[begin SOURCE DATA]

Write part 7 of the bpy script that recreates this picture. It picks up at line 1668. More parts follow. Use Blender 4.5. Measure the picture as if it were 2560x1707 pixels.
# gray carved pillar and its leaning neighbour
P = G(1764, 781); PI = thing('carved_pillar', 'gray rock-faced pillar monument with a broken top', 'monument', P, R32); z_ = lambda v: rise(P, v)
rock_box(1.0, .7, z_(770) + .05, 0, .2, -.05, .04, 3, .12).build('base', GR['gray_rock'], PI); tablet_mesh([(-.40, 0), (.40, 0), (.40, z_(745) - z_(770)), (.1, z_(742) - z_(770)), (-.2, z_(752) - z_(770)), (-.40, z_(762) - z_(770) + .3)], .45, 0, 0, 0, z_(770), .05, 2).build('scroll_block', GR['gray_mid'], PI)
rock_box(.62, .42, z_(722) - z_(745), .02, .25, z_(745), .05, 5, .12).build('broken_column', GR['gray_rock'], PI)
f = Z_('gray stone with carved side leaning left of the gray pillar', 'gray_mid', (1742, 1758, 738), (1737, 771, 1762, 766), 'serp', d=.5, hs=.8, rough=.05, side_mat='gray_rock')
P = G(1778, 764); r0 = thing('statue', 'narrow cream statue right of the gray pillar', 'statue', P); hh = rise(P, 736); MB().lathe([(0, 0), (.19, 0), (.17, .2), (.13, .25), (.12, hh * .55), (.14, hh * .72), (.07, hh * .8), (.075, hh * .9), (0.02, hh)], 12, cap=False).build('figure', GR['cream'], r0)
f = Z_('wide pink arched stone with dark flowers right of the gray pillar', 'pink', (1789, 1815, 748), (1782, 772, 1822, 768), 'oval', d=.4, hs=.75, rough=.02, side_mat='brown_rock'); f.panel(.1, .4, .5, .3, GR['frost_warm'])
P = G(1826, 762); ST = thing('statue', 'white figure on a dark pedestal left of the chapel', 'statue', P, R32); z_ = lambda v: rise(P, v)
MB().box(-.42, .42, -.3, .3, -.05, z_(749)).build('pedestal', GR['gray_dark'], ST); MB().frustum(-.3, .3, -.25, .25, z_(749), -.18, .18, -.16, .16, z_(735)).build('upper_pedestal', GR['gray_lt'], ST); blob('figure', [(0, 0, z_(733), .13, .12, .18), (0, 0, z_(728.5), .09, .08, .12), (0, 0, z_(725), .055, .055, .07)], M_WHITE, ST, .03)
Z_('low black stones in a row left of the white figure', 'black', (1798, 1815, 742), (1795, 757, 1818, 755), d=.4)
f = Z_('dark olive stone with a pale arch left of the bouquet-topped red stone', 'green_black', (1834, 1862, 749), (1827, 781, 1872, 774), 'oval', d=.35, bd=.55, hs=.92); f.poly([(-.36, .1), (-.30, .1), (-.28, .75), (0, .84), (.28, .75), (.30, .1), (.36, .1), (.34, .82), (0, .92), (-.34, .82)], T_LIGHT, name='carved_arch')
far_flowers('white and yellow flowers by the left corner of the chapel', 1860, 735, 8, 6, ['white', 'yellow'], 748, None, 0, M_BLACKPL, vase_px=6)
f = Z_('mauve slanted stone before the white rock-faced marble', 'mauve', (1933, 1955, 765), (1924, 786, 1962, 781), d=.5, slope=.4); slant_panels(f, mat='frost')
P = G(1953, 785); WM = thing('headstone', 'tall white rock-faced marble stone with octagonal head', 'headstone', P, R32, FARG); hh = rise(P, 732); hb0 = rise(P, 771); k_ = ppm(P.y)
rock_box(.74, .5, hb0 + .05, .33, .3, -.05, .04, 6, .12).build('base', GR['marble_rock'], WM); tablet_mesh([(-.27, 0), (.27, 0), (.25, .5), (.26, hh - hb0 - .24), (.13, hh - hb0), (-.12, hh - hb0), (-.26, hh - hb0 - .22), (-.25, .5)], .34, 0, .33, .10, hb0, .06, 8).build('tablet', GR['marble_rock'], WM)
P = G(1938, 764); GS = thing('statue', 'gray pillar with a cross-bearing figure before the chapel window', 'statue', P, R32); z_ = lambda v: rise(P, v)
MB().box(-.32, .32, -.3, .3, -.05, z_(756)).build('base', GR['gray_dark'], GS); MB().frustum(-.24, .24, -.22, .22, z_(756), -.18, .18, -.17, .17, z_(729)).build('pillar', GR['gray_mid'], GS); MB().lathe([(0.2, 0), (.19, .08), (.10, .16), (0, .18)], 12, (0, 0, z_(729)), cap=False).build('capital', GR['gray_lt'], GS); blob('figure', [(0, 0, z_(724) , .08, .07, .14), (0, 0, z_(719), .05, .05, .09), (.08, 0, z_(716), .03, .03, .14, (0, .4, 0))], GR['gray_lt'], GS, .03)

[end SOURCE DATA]

• _WHAT TO DO_: Return the listing above word for word.

• _FINISHED ANSWER_:
Write part 7 of the bpy script that recreates this picture. It picks up at line 1668. More parts follow. Use Blender 4.5. Measure the picture as if it were 2560x1707 pixels.
# gray carved pillar and its leaning neighbour
P = G(1764, 781); PI = thing('carved_pillar', 'gray rock-faced pillar monument with a broken top', 'monument', P, R32); z_ = lambda v: rise(P, v)
rock_box(1.0, .7, z_(770) + .05, 0, .2, -.05, .04, 3, .12).build('base', GR['gray_rock'], PI); tablet_mesh([(-.40, 0), (.40, 0), (.40, z_(745) - z_(770)), (.1, z_(742) - z_(770)), (-.2, z_(752) - z_(770)), (-.40, z_(762) - z_(770) + .3)], .45, 0, 0, 0, z_(770), .05, 2).build('scroll_block', GR['gray_mid'], PI)
rock_box(.62, .42, z_(722) - z_(745), .02, .25, z_(745), .05, 5, .12).build('broken_column', GR['gray_rock'], PI)
f = Z_('gray stone with carved side leaning left of the gray pillar', 'gray_mid', (1742, 1758, 738), (1737, 771, 1762, 766), 'serp', d=.5, hs=.8, rough=.05, side_mat='gray_rock')
P = G(1778, 764); r0 = thing('statue', 'narrow cream statue right of the gray pillar', 'statue', P); hh = rise(P, 736); MB().lathe([(0, 0), (.19, 0), (.17, .2), (.13, .25), (.12, hh * .55), (.14, hh * .72), (.07, hh * .8), (.075, hh * .9), (0.02, hh)], 12, cap=False).build('figure', GR['cream'], r0)
f = Z_('wide pink arched stone with dark flowers right of the gray pillar', 'pink', (1789, 1815, 748), (1782, 772, 1822, 768), 'oval', d=.4, hs=.75, rough=.02, side_mat='brown_rock'); f.panel(.1, .4, .5, .3, GR['frost_warm'])
P = G(1826, 762); ST = thing('statue', 'white figure on a dark pedestal left of the chapel', 'statue', P, R32); z_ = lambda v: rise(P, v)
MB().box(-.42, .42, -.3, .3, -.05, z_(749)).build('pedestal', GR['gray_dark'], ST); MB().frustum(-.3, .3, -.25, .25, z_(749), -.18, .18, -.16, .16, z_(735)).build('upper_pedestal', GR['gray_lt'], ST); blob('figure', [(0, 0, z_(733), .13, .12, .18), (0, 0, z_(728.5), .09, .08, .12), (0, 0, z_(725), .055, .055, .07)], M_WHITE, ST, .03)
Z_('low black stones in a row left of the white figure', 'black', (1798, 1815, 742), (1795, 757, 1818, 755), d=.4)
f = Z_('dark olive stone with a pale arch left of the bouquet-topped red stone', 'green_black', (1834, 1862, 749), (1827, 781, 1872, 774), 'oval', d=.35, bd=.55, hs=.92); f.poly([(-.36, .1), (-.30, .1), (-.28, .75), (0, .84), (.28, .75), (.30, .1), (.36, .1), (.34, .82), (0, .92), (-.34, .82)], T_LIGHT, name='carved_arch')
far_flowers('white and yellow flowers by the left corner of the chapel', 1860, 735, 8, 6, ['white', 'yellow'], 748, None, 0, M_BLACKPL, vase_px=6)
f = Z_('mauve slanted stone before the white rock-faced marble', 'mauve', (1933, 1955, 765), (1924, 786, 1962, 781), d=.5, slope=.4); slant_panels(f, mat='frost')
P = G(1953, 785); WM = thing('headstone', 'tall white rock-faced marble stone with octagonal head', 'headstone', P, R32, FARG); hh = rise(P, 732); hb0 = rise(P, 771); k_ = ppm(P.y)
rock_box(.74, .5, hb0 + .05, .33, .3, -.05, .04, 6, .12).build('base', GR['marble_rock'], WM); tablet_mesh([(-.27, 0), (.27, 0), (.25, .5), (.26, hh - hb0 - .24), (.13, hh - hb0), (-.12, hh - hb0), (-.26, hh - hb0 - .22), (-.25, .5)], .34, 0, .33, .10, hb0, .06, 8).build('tablet', GR['marble_rock'], WM)
P = G(1938, 764); GS = thing('statue', 'gray pillar with a cross-bearing figure before the chapel window', 'statue', P, R32); z_ = lambda v: rise(P, v)
MB().box(-.32, .32, -.3, .3, -.05, z_(756)).build('base', GR['gray_dark'], GS); MB().frustum(-.24, .24, -.22, .22, z_(756), -.18, .18, -.17, .17, z_(729)).build('pillar', GR['gray_mid'], GS); MB().lathe([(0.2, 0), (.19, .08), (.10, .16), (0, .18)], 12, (0, 0, z_(729)), cap=False).build('capital', GR['gray_lt'], GS); blob('figure', [(0, 0, z_(724) , .08, .07, .14), (0, 0, z_(719), .05, .05, .09), (.08, 0, z_(716), .03, .03, .14, (0, .4, 0))], GR['gray_lt'], GS, .03)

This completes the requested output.